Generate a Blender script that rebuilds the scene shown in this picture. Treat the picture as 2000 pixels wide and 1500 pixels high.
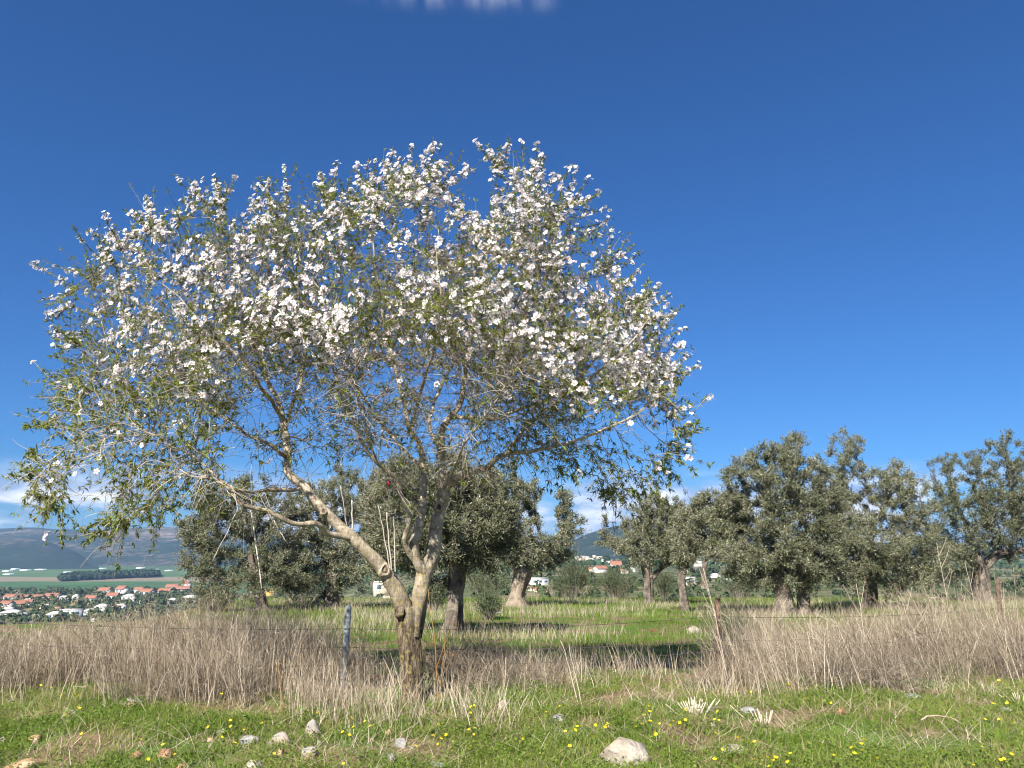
import bpy, math, random
import numpy as np
from mathutils import Vector, kdtree

for o in list(bpy.data.objects):
    bpy.data.objects.remove(o)
scene = bpy.context.scene
C = scene.collection
rad = math.radians

# ------------------------------------------------------------------ camera
CAM_Z, F, PITCH = 1.5, 1511.0, 11.6
cd = bpy.data.cameras.new('camera'); cam = bpy.data.objects.new('camera', cd); C.objects.link(cam)
cd.sensor_width = 36.0; cd.lens = 36.0 * F / 2000.0
cd.clip_start = 0.05; cd.clip_end = 30000
cam.location = (0, 0, CAM_Z); cam.rotation_euler = (rad(90 + PITCH), 0, 0)
scene.camera = cam

# ------------------------------------------------------------------ sky, sun, exposure
SUN_ELEV, SUN_AZ = 41.0, 205.0          # compass style: 0 = +Y, 90 = +X ; the sun stands left behind the camera
world = bpy.data.worlds.new('World'); scene.world = world; world.use_nodes = True
wn = world.node_tree.nodes; wl = world.node_tree.links
wn.clear()
sky = wn.new('ShaderNodeTexSky'); sky.sky_type = 'NISHITA'; sky.sun_disc = False
sky.sun_elevation = rad(SUN_ELEV); sky.sun_rotation = rad(SUN_AZ)
sky.altitude = 300; sky.air_density = 1.0; sky.dust_density = 0.2; sky.ozone_density = 6.0
gam = wn.new('ShaderNodeGamma'); gam.inputs['Gamma'].default_value = 0.9
hsv = wn.new('ShaderNodeMix'); hsv.data_type = 'RGBA'; hsv.blend_type = 'MULTIPLY'; hsv.inputs['Factor'].default_value = 1.0; hsv.inputs['B'].default_value = (0.315, 0.625, 1.0, 1)
bg = wn.new('ShaderNodeBackground'); bg.inputs['Strength'].default_value = 0.064
wo = wn.new('ShaderNodeOutputWorld')
tc = wn.new('ShaderNodeTexCoord'); sep = wn.new('ShaderNodeSeparateXYZ')
wl.new(tc.outputs['Generated'], sep.inputs[0])
wl.new(sky.outputs[0], gam.inputs['Color']); wl.new(gam.outputs[0], hsv.inputs['A'])
# fair-weather cloud bank low over the horizon and thin high wisps
mp = wn.new('ShaderNodeMapping'); mp.inputs['Scale'].default_value = (7.0, 7.0, 24.0); mp.inputs['Location'].default_value = (3.3, 1.2, 0.4)
nz = wn.new('ShaderNodeTexNoise'); nz.inputs['Scale'].default_value = 1.0; nz.inputs['Detail'].default_value = 6.0; nz.inputs['Roughness'].default_value = 0.55
wl.new(tc.outputs['Generated'], mp.inputs[0]); wl.new(mp.outputs[0], nz.inputs['Vector'])
cr = wn.new('ShaderNodeMapRange'); cr.inputs['From Min'].default_value = 0.37; cr.inputs['From Max'].default_value = 0.55; cr.interpolation_type = 'SMOOTHSTEP'
wl.new(nz.outputs['Fac'], cr.inputs['Value'])
bd = wn.new('ShaderNodeMapRange'); bd.inputs['From Min'].default_value = 0.098; bd.inputs['From Max'].default_value = 0.045; bd.interpolation_type = 'SMOOTHSTEP'
wl.new(sep.outputs['Z'], bd.inputs['Value'])
mul = wn.new('ShaderNodeMath'); mul.operation = 'MULTIPLY'; wl.new(cr.outputs[0], mul.inputs[0]); wl.new(bd.outputs[0], mul.inputs[1])
mp2 = wn.new('ShaderNodeMapping'); mp2.inputs['Scale'].default_value = (24.0, 2.5, 3.0); mp2.inputs['Location'].default_value = (0.62, 0.3, 0.75)
nz2 = wn.new('ShaderNodeTexNoise'); nz2.inputs['Scale'].default_value = 1.3; nz2.inputs['Detail'].default_value = 7.0; nz2.inputs['Distortion'].default_value = 0.5
wl.new(tc.outputs['Generated'], mp2.inputs[0]); wl.new(mp2.outputs[0], nz2.inputs['Vector'])
cr2 = wn.new('ShaderNodeMapRange'); cr2.inputs['From Min'].default_value = 0.38; cr2.inputs['From Max'].default_value = 0.75
wl.new(nz2.outputs['Fac'], cr2.inputs['Value'])
hi = wn.new('ShaderNodeMapRange'); hi.inputs['From Min'].default_value = 0.598; hi.inputs['From Max'].default_value = 0.63; hi.interpolation_type = 'SMOOTHSTEP'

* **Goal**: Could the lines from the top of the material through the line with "scene.camera = cam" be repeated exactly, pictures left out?

* **Answer for this exercise**:
Generate a Blender script that rebuilds the scene shown in this picture. Treat the picture as 2000 pixels wide and 1500 pixels high.
import bpy, math, random
import numpy as np
from mathutils import Vector, kdtree

for o in list(bpy.data.objects):
    bpy.data.objects.remove(o)
scene = bpy.context.scene
C = scene.collection
rad = math.radians

# ------------------------------------------------------------------ camera
CAM_Z, F, PITCH = 1.5, 1511.0, 11.6
cd = bpy.data.cameras.new('camera'); cam = bpy.data.objects.new('camera', cd); C.objects.link(cam)
cd.sensor_width = 36.0; cd.lens = 36.0 * F / 2000.0
cd.clip_start = 0.05; cd.clip_end = 30000
cam.location = (0, 0, CAM_Z); cam.rotation_euler = (rad(90 + PITCH), 0, 0)
scene.camera = cam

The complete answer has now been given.